== Material

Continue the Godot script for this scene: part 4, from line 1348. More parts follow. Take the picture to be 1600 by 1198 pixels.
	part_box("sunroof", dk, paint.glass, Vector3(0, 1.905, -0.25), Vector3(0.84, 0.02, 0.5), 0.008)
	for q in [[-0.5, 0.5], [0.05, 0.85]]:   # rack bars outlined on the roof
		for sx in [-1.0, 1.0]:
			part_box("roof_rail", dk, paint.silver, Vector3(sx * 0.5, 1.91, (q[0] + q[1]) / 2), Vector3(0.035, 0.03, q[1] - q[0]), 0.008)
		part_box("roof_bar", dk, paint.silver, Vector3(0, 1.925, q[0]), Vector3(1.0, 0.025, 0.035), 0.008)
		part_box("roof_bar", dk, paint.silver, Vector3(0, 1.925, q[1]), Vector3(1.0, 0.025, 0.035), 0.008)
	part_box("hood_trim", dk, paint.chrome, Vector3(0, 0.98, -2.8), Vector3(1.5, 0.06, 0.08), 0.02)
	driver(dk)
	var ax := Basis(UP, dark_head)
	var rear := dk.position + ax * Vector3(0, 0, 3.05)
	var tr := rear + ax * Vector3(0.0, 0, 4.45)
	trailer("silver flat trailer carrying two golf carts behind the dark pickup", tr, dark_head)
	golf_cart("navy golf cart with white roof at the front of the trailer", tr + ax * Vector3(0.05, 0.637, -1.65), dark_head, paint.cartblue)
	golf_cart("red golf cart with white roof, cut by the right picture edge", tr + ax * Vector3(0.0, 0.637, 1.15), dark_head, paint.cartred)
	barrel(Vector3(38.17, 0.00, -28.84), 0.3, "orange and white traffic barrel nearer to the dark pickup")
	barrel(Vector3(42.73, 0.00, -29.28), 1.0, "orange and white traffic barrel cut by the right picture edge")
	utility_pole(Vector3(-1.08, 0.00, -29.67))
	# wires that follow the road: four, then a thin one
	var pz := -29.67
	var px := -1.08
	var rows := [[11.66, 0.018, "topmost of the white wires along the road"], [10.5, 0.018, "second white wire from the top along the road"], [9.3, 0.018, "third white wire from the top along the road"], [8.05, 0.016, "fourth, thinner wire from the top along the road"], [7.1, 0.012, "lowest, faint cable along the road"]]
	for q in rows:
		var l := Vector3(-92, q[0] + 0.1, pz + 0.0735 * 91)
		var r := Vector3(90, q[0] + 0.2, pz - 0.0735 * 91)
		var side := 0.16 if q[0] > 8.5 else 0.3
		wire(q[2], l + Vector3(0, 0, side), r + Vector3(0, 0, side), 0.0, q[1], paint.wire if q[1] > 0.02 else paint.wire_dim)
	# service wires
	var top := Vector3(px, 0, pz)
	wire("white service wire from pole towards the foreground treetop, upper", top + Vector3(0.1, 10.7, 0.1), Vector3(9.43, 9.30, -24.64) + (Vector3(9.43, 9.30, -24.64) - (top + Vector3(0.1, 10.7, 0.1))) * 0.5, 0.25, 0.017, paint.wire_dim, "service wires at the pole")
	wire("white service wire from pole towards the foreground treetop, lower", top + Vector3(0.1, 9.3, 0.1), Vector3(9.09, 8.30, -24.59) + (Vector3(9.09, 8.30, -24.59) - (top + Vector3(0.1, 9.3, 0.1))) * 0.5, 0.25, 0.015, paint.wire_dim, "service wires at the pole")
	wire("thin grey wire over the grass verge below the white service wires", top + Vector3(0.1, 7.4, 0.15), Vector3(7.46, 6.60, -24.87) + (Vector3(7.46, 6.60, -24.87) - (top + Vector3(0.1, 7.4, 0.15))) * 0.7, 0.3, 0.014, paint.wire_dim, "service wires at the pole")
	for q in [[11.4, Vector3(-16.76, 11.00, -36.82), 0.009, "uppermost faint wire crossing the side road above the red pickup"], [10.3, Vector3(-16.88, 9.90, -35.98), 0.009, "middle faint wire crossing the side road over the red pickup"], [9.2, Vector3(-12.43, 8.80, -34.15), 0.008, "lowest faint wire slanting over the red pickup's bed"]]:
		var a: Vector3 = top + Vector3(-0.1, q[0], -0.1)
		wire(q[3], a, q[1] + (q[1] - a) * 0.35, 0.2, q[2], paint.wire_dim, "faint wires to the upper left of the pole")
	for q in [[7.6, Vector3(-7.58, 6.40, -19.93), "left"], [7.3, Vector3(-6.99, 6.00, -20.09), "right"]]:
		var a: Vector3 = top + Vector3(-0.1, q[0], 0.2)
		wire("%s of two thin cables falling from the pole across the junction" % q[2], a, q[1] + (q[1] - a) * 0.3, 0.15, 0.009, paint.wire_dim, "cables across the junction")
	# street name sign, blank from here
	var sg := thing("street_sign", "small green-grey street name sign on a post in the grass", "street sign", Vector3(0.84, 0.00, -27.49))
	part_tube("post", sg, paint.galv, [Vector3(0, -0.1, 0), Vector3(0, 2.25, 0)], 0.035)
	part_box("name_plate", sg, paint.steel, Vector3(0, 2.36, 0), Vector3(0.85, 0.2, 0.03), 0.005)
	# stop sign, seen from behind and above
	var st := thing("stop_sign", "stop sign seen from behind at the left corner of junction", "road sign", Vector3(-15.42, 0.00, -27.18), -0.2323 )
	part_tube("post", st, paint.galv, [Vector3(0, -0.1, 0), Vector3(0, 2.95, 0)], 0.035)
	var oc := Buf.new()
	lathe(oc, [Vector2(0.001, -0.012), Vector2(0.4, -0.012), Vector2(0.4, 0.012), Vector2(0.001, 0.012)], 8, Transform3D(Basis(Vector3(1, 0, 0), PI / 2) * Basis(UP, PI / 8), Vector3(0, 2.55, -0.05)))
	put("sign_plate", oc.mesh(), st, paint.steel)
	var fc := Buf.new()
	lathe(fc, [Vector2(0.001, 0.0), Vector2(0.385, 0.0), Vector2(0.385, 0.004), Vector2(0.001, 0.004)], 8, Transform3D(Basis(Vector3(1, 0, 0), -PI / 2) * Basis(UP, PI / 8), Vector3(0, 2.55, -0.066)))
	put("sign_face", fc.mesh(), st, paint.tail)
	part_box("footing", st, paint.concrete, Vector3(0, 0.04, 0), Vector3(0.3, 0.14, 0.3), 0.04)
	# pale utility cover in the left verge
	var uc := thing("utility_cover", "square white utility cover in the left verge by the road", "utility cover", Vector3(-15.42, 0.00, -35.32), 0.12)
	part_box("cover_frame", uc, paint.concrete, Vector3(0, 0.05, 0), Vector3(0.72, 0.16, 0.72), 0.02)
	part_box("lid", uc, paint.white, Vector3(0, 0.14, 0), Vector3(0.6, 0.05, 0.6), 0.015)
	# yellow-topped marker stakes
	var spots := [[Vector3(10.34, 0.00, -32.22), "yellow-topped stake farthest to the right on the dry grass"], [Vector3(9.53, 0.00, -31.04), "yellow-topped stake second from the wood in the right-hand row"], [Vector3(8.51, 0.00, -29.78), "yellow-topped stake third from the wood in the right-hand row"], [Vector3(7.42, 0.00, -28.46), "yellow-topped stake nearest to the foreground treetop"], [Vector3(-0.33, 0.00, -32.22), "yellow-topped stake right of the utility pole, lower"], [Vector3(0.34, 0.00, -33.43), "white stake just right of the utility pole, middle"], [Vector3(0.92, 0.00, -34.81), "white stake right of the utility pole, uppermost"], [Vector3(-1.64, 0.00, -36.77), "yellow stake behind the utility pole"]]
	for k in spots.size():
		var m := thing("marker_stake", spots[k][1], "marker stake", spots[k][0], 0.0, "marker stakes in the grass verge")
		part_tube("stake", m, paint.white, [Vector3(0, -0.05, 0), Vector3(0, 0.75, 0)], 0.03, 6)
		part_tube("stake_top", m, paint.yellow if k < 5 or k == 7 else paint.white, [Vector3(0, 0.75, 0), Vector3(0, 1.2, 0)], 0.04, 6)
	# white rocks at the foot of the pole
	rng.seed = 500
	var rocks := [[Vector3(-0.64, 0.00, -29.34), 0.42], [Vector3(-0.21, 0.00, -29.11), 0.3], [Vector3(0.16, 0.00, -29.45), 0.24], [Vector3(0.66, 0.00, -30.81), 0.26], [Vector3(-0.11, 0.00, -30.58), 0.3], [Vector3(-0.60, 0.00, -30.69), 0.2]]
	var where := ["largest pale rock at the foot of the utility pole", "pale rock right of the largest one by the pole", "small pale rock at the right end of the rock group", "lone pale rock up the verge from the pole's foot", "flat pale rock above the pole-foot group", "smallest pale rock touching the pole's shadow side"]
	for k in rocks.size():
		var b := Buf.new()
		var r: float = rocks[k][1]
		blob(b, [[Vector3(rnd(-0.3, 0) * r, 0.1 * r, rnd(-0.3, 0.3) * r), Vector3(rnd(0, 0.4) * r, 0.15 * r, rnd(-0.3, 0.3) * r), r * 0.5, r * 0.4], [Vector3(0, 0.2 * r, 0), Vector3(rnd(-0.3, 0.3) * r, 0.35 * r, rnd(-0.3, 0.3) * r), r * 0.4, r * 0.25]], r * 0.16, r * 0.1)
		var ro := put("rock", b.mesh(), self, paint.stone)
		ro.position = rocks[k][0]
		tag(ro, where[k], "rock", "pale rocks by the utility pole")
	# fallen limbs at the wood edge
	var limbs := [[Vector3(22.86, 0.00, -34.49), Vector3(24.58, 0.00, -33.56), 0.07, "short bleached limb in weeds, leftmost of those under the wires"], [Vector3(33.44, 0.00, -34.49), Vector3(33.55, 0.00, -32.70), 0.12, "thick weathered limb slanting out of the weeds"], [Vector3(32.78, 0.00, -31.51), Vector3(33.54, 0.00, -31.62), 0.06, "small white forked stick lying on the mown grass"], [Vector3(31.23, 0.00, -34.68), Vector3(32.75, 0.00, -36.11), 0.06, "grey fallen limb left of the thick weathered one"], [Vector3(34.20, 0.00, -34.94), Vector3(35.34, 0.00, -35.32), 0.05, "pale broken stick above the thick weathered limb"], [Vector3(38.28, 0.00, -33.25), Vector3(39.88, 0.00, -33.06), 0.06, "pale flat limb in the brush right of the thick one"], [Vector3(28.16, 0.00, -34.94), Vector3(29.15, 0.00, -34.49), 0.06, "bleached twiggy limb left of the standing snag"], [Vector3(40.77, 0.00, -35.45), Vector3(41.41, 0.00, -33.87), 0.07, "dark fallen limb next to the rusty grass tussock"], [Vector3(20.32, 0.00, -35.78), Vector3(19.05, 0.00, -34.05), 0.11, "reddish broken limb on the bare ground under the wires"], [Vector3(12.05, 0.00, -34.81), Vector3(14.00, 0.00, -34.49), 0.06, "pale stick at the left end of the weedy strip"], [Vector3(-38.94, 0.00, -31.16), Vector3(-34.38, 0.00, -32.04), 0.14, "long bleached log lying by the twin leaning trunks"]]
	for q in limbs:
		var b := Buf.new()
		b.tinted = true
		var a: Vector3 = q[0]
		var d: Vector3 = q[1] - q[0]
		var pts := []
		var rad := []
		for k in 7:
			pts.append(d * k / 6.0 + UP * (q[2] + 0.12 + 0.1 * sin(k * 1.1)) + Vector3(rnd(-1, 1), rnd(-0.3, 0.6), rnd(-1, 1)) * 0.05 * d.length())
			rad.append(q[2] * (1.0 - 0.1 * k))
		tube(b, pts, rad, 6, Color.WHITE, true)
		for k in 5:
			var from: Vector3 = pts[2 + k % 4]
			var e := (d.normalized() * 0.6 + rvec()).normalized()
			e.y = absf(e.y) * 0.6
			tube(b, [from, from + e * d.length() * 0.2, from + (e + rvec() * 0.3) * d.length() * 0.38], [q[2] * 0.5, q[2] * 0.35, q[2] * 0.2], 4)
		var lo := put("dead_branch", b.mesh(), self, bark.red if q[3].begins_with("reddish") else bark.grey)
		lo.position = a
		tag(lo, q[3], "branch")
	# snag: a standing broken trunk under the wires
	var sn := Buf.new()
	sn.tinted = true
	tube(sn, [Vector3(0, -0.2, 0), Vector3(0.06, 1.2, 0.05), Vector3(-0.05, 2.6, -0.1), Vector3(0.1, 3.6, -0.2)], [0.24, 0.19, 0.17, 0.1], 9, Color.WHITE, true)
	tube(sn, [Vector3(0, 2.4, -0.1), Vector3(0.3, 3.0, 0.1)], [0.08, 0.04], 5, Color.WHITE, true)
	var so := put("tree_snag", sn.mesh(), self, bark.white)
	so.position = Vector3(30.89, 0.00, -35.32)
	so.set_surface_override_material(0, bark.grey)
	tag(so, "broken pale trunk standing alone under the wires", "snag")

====

Given task - What is the number of lines above that contain "follow"? Answer with that number only.

Reply to the task - 2